Agli eredi resterà comunque la possibilità di recuperare il bene prima che sia venduto dalla banca. Entro al massimo dodici mesi dalla scomparsa del soggetto finanziato, gli eredi potranno provvedere a rimborsare completamente il finanziamento o, d’accordo con il finanziatore, provvedere in proprio alla vendita della casa. Oltre questo termine, la banca avrà facoltà di vendere la casa, senza necessità di dover ricorrere a un’ordinaria procedura esecutiva giudiziaria, al prezzo determinato da un perito indipendente incaricato dal finanziatore. E se, dopo la vendita, ci fosse un’eccedenza rispetto alla cifra da rimborsare per il prestito? Come spiega il Notariato, l’eventuale eccedenza andrebbe agli eredi. Ma i guai arrivano nel caso in cui ci siano difficoltà a piazzare l’immobile sul mercato: “Se entro altri 12 mesi la vendita non si sarà perfezionata, – prosegue la guida – il prezzo si ridurrà ogni anno del 15%, fino a quando la casa non sarà venduta”. Con un mercato immobiliare fermo, insomma, il rischio svendita è dietro l’angolo. In compenso la banca non potrà pretendere nulla dagli eredi nel caso in cui il ricavato della vendita, al netto delle spese sostenute, non coprisse il credito del finanziatore.
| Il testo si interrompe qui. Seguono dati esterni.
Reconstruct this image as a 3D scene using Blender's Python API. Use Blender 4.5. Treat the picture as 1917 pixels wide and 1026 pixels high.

Infine, c’è anche un altro punto assai dolente: nel caso di prestito vitalizio senza capitalizzazione, se il finanziato si trova in difficoltà e non riesce a pagare gli interessi, la banca potrà chiedere la risoluzione del contratto in caso di ritardato pagamento della rata di rimborso per almeno 7 volte, anche non consecutive. In pratica, verrà applicata la stessa regola che esiste per i mutui non onorati. Di conseguenza, il soggetto finanziato dovrà restituire l’importo ricevuto e, nel caso non abbia la somma disponibile, la banca potrà rifarsi sulla casa che potrà essere messa in vendita anche prima della morte del proprietario. Un rischio non da poco per persone anziane che magari hanno bisogno di denaro per curarsi privatamente in tempi in cui la sanità pubblica arretra e la crisi avanza. “Sin dall’inizio abbiamo espresso molte perplessità verso questo strumento per via della crisi che sta peggiorando le condizioni di vita delle famiglie italiane”, sintetizza l’avvocato Gianluca D’Ascenzo, avvocato del Codacons. Che non nasconde una certa preoccupazione anche per le quotazioni del mattone italiano sempre più in sofferenza.